OK, I know it's early days, but what does it say about an organisation that claims to be 'the biggest networking area' at this stage?
It says that these people are more pumped up with insubstantial hot air than the flakiest dot com out there - the only difference being that the gullible investors this time are taxpayers. The gap between who pays and who, if anyone, gets called to account for how money is spent is just enormous (even more so than with the vast private pension funds).
Just to correct one thing from M**** & C****'s postings: Yorkshire Forward is _not_ really the government. It's not really, well, *anything*, in fact. Which I guess is why they flail about doing vanity publishing, just to let us know that they're here, and... er, yep, that's it: they're here. Or there. In, errrr, where was it now? Ah yes, Yorkshire.
It would be soooo nice if there were a clear policy statement from
the Government about [web] accessibility. If they can't be bothered
to take the lead, what incentive is there for anyone else to make an
effort?
I understand all the 'proper' .gov.uk sites do have a mandate to make sure their sites are compliant with W3C accessibility guidelines.

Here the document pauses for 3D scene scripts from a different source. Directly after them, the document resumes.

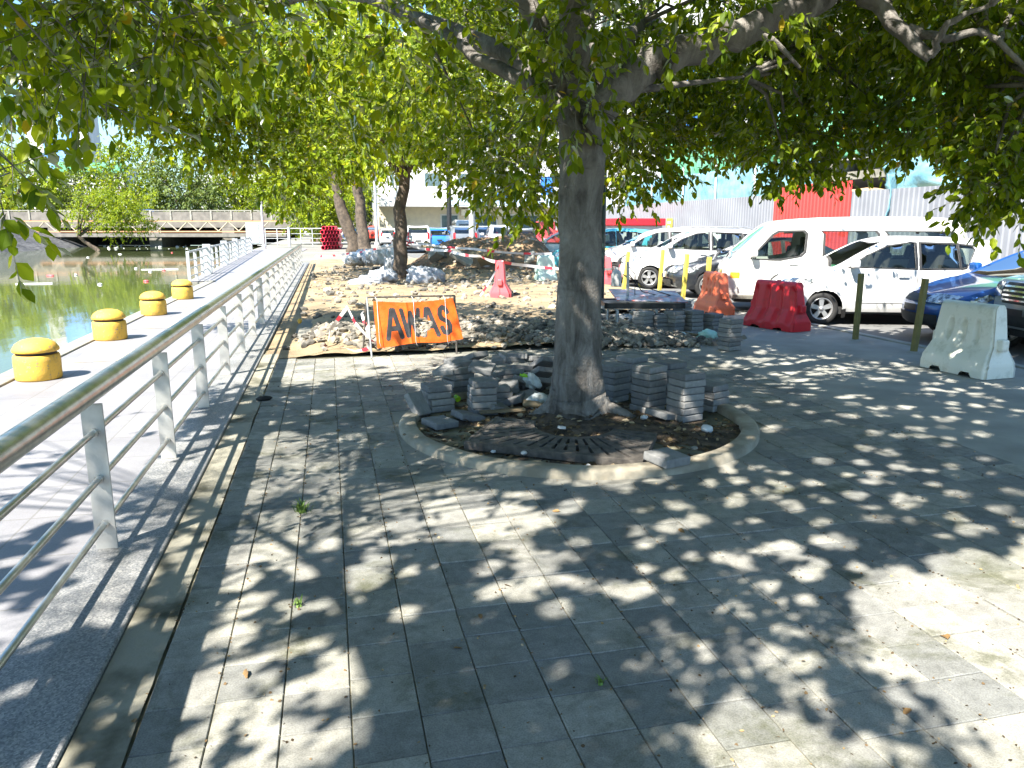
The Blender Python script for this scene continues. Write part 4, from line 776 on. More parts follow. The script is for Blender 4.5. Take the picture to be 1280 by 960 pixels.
# ================================================================== SIGN
def strokes(letter):
    if letter == 'A': return [((0, 0), (.42, 1)), ((.58, 1), (1, 0)), ((.2, .34), (.8, .34))]
    if letter == 'W': return [((0, 1), (.22, 0)), ((.24, 0), (.5, .9)), ((.5, .9), (.74, 0)), ((.78, 0), (1, 1))]
    a = [(.92, .80), (.78, .95), (.5, 1), (.2, .93), (.06, .75), (.16, .58), (.5, .5), (.84, .42), (.95, .25), (.82, .07), (.5, 0), (.2, .05), (.05, .22)]
    return list(zip(a[:-1], a[1:]))
def sign():
    S = thing('awas_sign', 'orange AWAS warning banner torn at its third letter on a thin steel frame', 'sign', (.48, 10.03, 0)); e = .012
    w_ = 1.13; fr = [((0, 0, 0), (-.03, .10, .78)), ((-.10, .36, .0), (-.03, .12, .78)), ((w_, 0, 0), (w_+.0, .10, .78)), ((w_-.05, .36, .0), (w_, .12, .78)), ((-.03, .11, .78), (w_, .11, .78)), ((-.02, .07, .16), (w_, .02, .16))]
    for i, (a, b) in enumerate(fr):
        mb = MB(); mb.tube([a, b], e, 8); mb.build('leg' if i < 4 else 'cross_bar', M['galv'] if i == 0 else M['rust'], S)
    nx, ny = 300, 130; U, Vv = np.meshgrid(np.linspace(0, 1, nx), np.linspace(0, 1, ny))
    c = np.array([[.075, .13], [1.22, .20], [1.10, .755], [.045, .735]]); X = (1-Vv)*((1-U)*c[0, 0]+U*c[1, 0])+Vv*((1-U)*c[3, 0]+U*c[2, 0]); Z = (1-Vv)*((1-U)*c[0, 1]+U*c[1, 1])+Vv*((1-U)*c[3, 1]+U*c[2, 1])-.035*np.sin(U*3.1416)*Vv-.02*np.sin(U*9+1)*(1-Vv)*.6
    Y = .01+.08*(Z/.78)+.02*np.sin(U*16+Vv*4)*.5+.018*(fbm(U*6, Vv*3, 4)-.5)-.012*np.exp(-((U-.40)/.015)**2)-.03
    P3 = np.stack([X, Y, Z], -1).reshape(-1, 3); I = np.arange(nx*ny).reshape(ny, nx); F = np.stack([I[:-1, :-1], I[:-1, 1:], I[1:, 1:], I[1:, :-1]], -1).reshape(-1, 4)
    cu = (U[:-1, :-1]+.5/nx).ravel(); cv = (Vv[:-1, :-1]+.5/ny).ravel(); ink = np.zeros(len(cu), bool)
    for ch, x0, x1, y0, y1, wd in (('A', .14, .30, .19, .81, .028), ('W', .33, .535, .19, .81, .026), ('A', .565, .73, .19, .81, .028), ('S', .785, .89, .20, .82, .028)):
        for (ax, ay), (bx, by) in strokes(ch):
            ax, bx = x0+(x1-x0)*ax, x0+(x1-x0)*bx; ay, by = y0+(y1-y0)*ay, y0+(y1-y0)*by; sx, sy = 2.05, 1.0
            px_, py_ = (cu-ax)*sx, cv-ay; dx, dy = (bx-ax)*sx, by-ay; t = np.clip((px_*dx+py_*dy)/(dx*dx+dy*dy), 0, 1); d = np.hypot(px_-t*dx, py_-t*dy); ink |= d < wd*2.05
    ang = np.arctan2(cv-.43, (cu-.56)*1.8); rr = np.hypot((cu-.56)*2.05/.20, (cv-.43)/.24); hole = rr < 1+.22*np.sin(3*ang+1)+.12*np.sin(7*ang)
    k = ~hole
    npmesh('banner', P3, F[k], [M['orange'], M['ink']], S, midx=ink[k].astype(int), smooth=True)
    for x in (.125, .60, 1.02):
        mb = MB(); mb.tube([(x-.05, .075, .785), (x-.03, .045, .75), (x-.02, -.05, .2), (x, .0, .14)], .004, 5); mb.build('cord', M['tapew'], S)
sign()

# ================================================================== TAPE
def tape(pts, label, w_=.055, twist=0.0, seed=0, seg=.16, sag=0.0):
    P_ = []; r = np.random.default_rng(seed)
    for a, b in zip(pts[:-1], pts[1:]):
        a, b = np.array(a, float), np.array(b, float); L = np.linalg.norm(b-a); n_ = max(2, int(L/(seg/2)))
        for i in range(n_):
            t = i/n_; P_.append(a+(b-a)*t-np.array([0, 0, sag*L*.04*4*t*(1-t)]))
    P_.append(np.array(pts[-1], float)); V = []; F = []; mi = []
    for i, p in enumerate(P_):
        d = P_[min(i+1, len(P_)-1)]-P_[max(i-1, 0)]; d = d/(np.linalg.norm(d)+1e-9); up = np.array([0, 0, 1.0]); sd = np.cross(d, up); sd = sd/(np.linalg.norm(sd)+1e-6); u2 = np.cross(sd, d)
        t = .5*math.sin(i*.35+seed)+twist*i; u = u2*math.cos(t)+sd*math.sin(t); V += [p-u*w_/2, p+u*w_/2]
    for i in range(len(P_)-1): F.append((2*i, 2*i+2, 2*i+3, 2*i+1)); mi.append(1 if i % 5 == 0 else 0)
    return tag(npmesh('barrier_tape', V, F, [M['tapew'], M['taper']], midx=mi, smooth=True), label, 'tape', 'red and white barrier tapes')
t2 = AT(507, 306, 24.0); pk = np.array([3.95, 17.6, .86])
tape([t2, AT(560, 313, 22), AT(600, 320, 20), pk], 'lower barrier tape from the wrapped tree down to the pink barrier', .075, seed=1, sag=.5, seg=.5)
tape([pk, AT(660, 332, 18.5), AT(720, 337, 19.5), AT(765, 336, 20.5)], 'barrier tape running right from the pink barrier behind the big trunk', .07, seed=2, sag=.3, seg=.5)
tape([t2+np.array([0, 0, .12]), AT(590, 311, 24), AT(690, 317, 25)], 'upper barrier tape stretched level across the earth mound', .07, seed=3, sag=.5, seg=.5)
tape([AT(500, 306, 24), AT(470, 311, 25), AT(440, 316, 27), AT(394, 320, 30)], 'barrier tape running left from the wrapped tree to the railing', .07, seed=4, sag=.3, seg=.5)
tw = [t2+np.array([.33*math.cos(a)-.12, .33*math.sin(a)-.0, .05*math.sin(3*a)+.03*a]) for a in np.linspace(0, 12, 40)]
tape(tw, 'barrier tape wound round the trunk above the sacks', .10, seed=5, seg=.3)
tape([pk+np.array([-.1, -.1, -.05]), AT(612, 352, 17.3), AT(600, 370, 17.0)], 'loose tape end hanging left of the pink barrier', .05, seed=6, sag=.3, seg=.3)
tape([AT(409, 434, 10.3), AT(413, 412, 10.4), AT(434, 384, 10.3), AT(444, 404, 10.2), AT(462, 424, 10.1), AT(475, 431, 10.0)], 'tangled tape loop standing left of the sign', .05, seed=7, twist=.05)
tape([AT(424, 434, 10.4), AT(445, 440, 10.2), AT(460, 436, 10.1), AT(463, 424, 10.1), AT(452, 392, 10.2), AT(459, 386, 10.2)], 'tape strand hooked low on the left sign leg', .05, seed=8, twist=.08)

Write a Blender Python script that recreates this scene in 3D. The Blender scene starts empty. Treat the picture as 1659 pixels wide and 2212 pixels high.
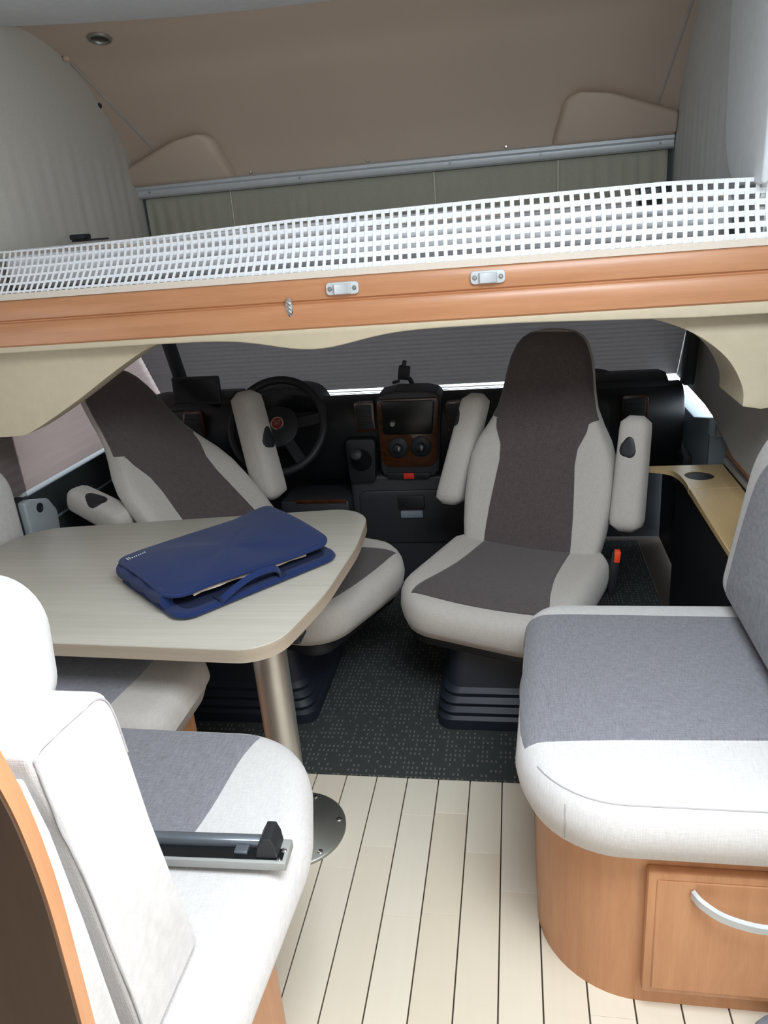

I've only tested one of them, and it failed (but only just).
Cheers, david
And now here's that _one_ message so far on the Virtual Business Club conference - shall we post them a link to the archive of this discussion?
Topic: BT Welcomes Feedback (1 of 1), Read 18 times Conf: Yorkshire on Net From: Anonymous Date: Thursday, April 06, 2000 09:24 PM
This web site has been put together as a partnership between Yorkshire Forward and BT.
We welcome your feedback on the look and feel, ease of use and other aspects of the web site.
Please post your comments in this forum by pressing the "reply" button.